Type again, exactly, the lines below from the start through the line that includes "from mathutils import Vector, Matrix".

+ + + + + + +

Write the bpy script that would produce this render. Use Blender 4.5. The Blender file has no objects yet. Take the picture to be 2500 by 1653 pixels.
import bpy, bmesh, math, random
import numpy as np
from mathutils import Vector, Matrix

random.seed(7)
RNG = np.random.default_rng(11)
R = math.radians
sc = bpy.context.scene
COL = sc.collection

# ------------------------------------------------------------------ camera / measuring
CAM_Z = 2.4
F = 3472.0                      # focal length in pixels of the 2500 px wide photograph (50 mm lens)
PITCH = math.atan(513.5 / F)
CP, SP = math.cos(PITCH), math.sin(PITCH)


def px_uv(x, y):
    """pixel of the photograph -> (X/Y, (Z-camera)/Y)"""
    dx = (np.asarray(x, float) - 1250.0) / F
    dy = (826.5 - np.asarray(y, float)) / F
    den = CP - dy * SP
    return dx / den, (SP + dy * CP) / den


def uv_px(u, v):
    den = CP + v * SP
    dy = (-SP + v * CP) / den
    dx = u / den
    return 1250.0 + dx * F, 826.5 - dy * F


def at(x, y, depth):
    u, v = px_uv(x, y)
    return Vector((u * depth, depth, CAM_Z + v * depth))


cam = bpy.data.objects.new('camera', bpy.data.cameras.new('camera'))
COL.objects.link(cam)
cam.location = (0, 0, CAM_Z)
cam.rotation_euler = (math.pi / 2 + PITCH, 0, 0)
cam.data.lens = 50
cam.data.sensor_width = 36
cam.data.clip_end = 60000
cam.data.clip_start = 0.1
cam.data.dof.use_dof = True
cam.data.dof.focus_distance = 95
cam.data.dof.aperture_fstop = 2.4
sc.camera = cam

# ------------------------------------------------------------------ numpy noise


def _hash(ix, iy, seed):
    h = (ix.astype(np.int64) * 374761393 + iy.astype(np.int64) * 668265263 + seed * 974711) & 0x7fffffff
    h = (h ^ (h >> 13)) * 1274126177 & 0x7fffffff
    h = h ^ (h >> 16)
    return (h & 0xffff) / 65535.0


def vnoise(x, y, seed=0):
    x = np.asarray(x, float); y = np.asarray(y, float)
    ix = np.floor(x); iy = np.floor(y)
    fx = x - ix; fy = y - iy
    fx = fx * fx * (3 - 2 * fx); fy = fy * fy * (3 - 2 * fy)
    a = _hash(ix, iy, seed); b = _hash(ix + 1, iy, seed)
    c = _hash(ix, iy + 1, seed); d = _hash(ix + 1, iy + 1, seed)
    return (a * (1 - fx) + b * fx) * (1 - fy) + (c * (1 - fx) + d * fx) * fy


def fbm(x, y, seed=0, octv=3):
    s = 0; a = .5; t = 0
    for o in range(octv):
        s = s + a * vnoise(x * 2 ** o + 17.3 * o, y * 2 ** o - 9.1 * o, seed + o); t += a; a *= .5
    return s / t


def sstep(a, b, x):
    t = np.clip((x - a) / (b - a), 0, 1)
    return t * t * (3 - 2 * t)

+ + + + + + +

**Solution for this task:**
Write the bpy script that would produce this render. Use Blender 4.5. The Blender file has no objects yet. Take the picture to be 2500 by 1653 pixels.
import bpy, bmesh, math, random
import numpy as np
from mathutils import Vector, Matrix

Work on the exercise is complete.